It's not the Howard governemnt that has made the economy boom. I...

  1. 228 Posts.
    It's not the Howard governemnt that has made the economy boom. I challenge you to name two Howard factors that have lifted the economy.

    When Howard was Treasurer in the 80s he left a $9 billion deficit. Don't tell me he's a miracle worker - he's the biggest taxing and spending PM ever in our history.

    Exceptional capital spending on infrastructure and household debt are the two major factors driving the economy. Add in record government spending as well.

    But these things don't last, unlike sound economic management.





    Low interest rates have transformed the Australian economy. Since 1997 households have borrowed on a scale unprecedented in our history. That borrowing has more than doubled household debt, almost doubled housing prices, and made real estate sexier than sex.

    Everyone knows that. What they - or at least many economic commentators - seem not to know is that household debt has become the driving force behind Australia's economic growth. And when we stop borrowing, the brakes will hit our growth.

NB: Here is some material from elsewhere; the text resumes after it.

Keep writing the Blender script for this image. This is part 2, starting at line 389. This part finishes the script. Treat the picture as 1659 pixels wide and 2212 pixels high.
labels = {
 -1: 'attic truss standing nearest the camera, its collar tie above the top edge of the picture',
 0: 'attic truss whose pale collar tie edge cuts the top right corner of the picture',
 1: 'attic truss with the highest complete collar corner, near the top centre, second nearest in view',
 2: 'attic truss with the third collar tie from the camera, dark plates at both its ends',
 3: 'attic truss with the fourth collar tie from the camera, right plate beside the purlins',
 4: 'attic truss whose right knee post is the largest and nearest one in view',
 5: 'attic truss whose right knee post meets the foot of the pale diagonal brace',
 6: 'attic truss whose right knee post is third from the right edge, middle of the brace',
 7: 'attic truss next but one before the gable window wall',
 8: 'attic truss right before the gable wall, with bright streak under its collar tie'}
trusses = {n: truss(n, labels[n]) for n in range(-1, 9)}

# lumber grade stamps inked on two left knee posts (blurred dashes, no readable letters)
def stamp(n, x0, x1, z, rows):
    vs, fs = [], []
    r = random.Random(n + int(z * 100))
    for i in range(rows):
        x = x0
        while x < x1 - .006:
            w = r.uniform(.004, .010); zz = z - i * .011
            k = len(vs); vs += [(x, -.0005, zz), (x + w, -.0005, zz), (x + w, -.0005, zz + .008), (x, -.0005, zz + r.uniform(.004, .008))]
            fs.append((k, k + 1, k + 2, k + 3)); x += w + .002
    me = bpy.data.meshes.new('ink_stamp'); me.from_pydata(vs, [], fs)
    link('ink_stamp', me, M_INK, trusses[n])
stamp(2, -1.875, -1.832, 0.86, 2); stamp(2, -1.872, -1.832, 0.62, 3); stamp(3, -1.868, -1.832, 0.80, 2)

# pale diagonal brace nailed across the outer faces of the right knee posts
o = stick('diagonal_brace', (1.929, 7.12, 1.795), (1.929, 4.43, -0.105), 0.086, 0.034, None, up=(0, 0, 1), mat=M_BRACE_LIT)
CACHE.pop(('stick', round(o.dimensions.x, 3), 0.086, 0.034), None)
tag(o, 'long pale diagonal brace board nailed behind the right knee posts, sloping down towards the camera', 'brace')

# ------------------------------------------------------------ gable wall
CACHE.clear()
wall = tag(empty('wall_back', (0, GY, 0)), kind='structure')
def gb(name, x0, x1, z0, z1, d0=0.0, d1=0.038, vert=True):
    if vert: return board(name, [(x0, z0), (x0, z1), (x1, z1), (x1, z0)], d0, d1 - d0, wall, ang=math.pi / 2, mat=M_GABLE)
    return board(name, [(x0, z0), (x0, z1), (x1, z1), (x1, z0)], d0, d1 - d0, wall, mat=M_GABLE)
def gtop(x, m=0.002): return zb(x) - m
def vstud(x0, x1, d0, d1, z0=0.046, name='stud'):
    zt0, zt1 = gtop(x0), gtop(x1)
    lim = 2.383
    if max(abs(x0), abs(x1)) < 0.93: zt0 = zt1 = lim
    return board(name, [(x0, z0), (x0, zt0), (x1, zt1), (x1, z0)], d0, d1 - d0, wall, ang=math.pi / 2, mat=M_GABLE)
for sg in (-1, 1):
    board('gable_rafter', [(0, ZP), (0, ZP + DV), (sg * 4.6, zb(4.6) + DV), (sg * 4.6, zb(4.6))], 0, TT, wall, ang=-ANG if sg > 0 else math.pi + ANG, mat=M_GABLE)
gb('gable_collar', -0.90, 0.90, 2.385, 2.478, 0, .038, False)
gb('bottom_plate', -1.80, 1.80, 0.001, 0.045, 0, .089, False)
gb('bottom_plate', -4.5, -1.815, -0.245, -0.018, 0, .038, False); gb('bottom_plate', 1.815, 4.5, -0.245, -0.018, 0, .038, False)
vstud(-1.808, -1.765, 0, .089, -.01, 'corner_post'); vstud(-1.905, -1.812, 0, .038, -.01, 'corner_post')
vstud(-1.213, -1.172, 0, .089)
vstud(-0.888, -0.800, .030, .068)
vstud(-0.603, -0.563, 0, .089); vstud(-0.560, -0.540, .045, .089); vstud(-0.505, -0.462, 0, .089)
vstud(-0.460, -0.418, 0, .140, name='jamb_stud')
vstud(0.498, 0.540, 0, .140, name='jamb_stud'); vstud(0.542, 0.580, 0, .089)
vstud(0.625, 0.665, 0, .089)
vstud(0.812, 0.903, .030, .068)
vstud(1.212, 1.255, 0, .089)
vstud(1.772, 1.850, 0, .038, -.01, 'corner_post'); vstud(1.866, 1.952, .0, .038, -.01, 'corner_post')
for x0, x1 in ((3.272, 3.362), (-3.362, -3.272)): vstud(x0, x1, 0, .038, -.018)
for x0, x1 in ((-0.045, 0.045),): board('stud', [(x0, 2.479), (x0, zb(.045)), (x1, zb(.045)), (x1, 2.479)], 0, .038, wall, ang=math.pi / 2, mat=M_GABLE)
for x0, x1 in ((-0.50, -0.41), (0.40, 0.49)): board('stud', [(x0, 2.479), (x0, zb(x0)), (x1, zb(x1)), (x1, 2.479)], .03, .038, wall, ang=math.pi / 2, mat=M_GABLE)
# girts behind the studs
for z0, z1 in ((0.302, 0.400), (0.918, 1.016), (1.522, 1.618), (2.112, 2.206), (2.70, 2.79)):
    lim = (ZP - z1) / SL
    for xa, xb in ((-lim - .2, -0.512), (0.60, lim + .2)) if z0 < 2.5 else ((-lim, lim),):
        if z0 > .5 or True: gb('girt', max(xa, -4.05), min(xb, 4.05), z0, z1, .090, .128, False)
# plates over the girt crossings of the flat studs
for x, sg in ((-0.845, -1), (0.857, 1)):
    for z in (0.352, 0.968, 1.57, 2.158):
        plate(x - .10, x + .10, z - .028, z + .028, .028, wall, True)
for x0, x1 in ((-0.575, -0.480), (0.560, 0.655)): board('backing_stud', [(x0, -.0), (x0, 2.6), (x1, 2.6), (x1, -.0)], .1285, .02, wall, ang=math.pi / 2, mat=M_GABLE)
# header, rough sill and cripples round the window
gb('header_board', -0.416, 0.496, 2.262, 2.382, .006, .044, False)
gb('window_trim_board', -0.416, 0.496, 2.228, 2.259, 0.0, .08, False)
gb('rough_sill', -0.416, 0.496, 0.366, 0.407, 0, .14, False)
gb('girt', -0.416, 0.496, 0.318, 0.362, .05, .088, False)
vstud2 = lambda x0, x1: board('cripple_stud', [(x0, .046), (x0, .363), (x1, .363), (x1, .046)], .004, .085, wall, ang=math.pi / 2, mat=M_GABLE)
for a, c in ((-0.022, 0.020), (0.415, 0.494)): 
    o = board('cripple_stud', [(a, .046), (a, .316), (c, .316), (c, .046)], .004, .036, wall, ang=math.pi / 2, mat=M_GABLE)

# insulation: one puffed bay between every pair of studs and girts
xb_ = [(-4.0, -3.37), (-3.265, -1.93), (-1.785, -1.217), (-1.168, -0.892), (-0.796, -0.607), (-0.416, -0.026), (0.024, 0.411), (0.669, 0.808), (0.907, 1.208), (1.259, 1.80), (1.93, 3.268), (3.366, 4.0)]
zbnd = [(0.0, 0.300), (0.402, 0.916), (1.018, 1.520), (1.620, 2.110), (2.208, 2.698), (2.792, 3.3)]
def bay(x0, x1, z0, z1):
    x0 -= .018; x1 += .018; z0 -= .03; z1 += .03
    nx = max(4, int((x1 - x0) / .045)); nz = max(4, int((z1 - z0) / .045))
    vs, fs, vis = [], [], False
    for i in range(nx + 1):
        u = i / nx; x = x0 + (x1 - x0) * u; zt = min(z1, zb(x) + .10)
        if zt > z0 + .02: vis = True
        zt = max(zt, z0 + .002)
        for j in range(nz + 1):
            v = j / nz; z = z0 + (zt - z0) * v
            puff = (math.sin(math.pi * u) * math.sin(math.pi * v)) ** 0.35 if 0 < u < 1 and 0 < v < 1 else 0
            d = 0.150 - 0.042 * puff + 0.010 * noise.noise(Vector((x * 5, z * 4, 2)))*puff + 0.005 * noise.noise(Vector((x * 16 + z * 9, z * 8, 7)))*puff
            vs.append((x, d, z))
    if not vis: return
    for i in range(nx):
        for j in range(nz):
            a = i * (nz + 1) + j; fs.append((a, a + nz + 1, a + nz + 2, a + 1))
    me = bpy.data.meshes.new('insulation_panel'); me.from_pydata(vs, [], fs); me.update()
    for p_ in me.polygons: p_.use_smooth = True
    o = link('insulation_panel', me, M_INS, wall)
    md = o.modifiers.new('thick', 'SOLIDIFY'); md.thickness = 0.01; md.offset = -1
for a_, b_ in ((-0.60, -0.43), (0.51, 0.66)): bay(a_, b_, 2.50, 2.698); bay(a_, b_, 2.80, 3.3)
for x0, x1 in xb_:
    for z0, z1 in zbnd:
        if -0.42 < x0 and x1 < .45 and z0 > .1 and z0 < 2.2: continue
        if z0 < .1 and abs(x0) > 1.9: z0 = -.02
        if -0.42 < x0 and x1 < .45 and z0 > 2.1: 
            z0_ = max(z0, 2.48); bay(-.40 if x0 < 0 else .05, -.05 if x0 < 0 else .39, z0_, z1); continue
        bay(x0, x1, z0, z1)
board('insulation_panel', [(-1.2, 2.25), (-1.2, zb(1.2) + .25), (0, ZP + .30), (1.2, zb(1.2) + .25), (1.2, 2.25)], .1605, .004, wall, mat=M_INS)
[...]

    Today the board of the Reserve Bank meets to decide whether to put its foot down on the brake pedal: just a notch, but enough to tell borrowers to start reining in. We cannot afford another year in which our income grows by $40 billion, but our borrowing grows by $102 billion.

    What was once superficially termed "the Australian miracle" was little more than our willingness to borrow more when our income fell, and keep spending.

    The Bureau of Statistics estimates that, in constant prices, Australia's net export income since 1997 has plunged by $30 billion, no more than a quarter of it due to drought. Yet real spending per head kept growing by more than 3 per cent a year, financed by increased debt.